Scenes as source code
==================================================
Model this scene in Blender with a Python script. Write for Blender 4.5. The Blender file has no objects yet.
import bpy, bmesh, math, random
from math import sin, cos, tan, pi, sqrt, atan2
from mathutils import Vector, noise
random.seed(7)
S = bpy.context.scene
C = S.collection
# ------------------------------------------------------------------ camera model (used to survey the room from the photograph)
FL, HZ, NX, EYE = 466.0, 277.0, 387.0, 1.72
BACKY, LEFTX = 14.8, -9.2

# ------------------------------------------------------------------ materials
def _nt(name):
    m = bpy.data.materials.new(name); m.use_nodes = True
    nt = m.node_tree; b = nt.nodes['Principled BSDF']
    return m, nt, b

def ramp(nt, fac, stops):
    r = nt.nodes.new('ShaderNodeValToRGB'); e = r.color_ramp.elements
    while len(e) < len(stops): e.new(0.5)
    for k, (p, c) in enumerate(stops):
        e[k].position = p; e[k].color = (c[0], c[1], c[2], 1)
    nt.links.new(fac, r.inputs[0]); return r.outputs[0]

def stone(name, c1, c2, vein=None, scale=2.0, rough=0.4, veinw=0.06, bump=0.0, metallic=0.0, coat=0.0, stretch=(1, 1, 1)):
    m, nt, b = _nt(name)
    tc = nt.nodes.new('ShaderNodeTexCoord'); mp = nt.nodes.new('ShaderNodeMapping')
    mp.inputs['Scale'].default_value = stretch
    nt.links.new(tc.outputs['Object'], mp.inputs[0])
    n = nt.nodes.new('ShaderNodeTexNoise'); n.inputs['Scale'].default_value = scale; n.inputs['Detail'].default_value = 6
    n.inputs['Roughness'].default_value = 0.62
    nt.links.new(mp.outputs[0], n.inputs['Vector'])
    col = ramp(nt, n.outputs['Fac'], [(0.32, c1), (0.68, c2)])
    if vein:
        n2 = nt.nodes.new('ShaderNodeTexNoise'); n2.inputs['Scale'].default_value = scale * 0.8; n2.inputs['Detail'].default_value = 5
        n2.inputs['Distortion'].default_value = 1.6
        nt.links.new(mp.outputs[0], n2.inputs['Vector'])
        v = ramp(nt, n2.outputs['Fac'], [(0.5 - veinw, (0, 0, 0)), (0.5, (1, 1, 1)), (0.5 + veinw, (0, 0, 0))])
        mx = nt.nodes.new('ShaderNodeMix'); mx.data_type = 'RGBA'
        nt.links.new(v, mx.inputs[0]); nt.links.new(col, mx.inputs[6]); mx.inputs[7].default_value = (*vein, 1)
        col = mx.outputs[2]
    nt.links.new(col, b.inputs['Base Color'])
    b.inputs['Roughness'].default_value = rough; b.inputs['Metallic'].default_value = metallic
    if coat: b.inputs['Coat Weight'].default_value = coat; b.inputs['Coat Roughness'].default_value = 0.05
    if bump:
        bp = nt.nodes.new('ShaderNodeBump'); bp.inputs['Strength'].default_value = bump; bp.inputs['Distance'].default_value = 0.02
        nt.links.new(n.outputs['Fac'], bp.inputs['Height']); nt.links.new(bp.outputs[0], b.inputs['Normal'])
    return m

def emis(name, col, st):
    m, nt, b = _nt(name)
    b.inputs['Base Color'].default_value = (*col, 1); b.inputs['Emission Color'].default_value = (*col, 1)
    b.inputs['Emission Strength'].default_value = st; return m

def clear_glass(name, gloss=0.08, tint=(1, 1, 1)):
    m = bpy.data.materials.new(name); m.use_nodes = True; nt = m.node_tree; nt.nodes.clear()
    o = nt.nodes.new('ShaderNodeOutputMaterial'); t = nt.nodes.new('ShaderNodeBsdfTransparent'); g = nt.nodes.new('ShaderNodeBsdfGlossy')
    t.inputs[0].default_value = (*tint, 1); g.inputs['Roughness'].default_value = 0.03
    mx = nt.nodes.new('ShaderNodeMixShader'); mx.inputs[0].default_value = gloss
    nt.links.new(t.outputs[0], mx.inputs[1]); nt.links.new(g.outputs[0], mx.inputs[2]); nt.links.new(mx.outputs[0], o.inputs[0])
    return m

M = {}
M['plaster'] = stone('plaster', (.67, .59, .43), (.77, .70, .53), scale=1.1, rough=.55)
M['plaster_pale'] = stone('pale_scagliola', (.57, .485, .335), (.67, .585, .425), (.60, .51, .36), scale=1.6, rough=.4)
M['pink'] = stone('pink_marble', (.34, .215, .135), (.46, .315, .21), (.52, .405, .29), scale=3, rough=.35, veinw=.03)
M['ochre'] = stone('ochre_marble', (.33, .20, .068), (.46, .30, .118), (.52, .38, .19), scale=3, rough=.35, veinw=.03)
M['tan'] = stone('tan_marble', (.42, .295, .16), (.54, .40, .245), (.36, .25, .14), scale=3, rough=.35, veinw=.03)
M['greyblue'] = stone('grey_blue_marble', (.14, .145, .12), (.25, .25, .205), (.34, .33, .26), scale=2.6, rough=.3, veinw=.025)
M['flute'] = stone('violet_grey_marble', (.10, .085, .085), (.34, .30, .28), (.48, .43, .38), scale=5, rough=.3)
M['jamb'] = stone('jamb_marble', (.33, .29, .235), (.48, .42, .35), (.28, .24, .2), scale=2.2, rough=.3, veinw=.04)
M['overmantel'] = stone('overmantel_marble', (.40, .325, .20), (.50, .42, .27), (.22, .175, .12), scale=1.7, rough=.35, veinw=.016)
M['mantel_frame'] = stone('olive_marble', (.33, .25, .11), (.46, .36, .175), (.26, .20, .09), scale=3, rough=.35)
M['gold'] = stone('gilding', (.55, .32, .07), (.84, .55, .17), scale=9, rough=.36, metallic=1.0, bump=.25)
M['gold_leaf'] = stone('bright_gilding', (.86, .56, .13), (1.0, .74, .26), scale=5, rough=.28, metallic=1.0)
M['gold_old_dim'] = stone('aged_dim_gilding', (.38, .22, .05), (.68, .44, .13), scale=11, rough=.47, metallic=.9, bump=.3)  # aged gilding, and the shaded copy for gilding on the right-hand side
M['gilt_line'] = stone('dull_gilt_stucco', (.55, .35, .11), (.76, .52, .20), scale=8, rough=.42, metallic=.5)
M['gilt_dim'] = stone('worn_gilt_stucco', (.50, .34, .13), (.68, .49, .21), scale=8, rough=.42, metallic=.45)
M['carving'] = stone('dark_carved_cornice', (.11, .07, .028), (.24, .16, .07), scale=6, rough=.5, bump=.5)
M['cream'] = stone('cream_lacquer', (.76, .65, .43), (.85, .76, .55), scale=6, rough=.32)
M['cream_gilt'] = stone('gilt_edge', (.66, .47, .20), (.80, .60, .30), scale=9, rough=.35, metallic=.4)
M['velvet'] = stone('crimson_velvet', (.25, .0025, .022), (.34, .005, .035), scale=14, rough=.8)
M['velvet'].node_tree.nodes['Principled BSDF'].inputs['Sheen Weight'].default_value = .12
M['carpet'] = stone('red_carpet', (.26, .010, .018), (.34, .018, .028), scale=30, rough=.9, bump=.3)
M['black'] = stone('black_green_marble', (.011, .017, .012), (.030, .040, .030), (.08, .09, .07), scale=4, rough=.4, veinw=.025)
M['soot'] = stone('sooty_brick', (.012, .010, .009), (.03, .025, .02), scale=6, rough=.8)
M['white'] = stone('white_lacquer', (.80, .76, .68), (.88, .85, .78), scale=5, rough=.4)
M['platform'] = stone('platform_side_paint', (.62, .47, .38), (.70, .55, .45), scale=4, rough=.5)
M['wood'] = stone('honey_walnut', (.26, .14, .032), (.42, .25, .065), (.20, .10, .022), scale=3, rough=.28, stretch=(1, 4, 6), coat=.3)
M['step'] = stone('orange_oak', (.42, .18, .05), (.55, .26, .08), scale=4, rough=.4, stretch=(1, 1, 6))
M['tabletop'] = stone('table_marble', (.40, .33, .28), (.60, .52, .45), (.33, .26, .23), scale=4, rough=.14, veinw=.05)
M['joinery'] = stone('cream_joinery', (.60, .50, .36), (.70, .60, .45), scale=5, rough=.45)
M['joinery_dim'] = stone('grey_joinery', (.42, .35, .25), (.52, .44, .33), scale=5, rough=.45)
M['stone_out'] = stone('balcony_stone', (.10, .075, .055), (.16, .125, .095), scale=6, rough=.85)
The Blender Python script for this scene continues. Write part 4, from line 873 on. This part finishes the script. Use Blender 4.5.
==================================================
**The exercise**
Copy exactly, and only, the lines from the one containing "(.70, .60, .45), scale=5, rough=.45)" through the one containing "(.16, .125, .095), scale=6, rough=.85)".

**Task response**
M['joinery'] = stone('cream_joinery', (.60, .50, .36), (.70, .60, .45), scale=5, rough=.45)
M['joinery_dim'] = stone('grey_joinery', (.42, .35, .25), (.52, .44, .33), scale=5, rough=.45)
M['stone_out'] = stone('balcony_stone', (.10, .075, .055), (.16, .125, .095), scale=6, rough=.85)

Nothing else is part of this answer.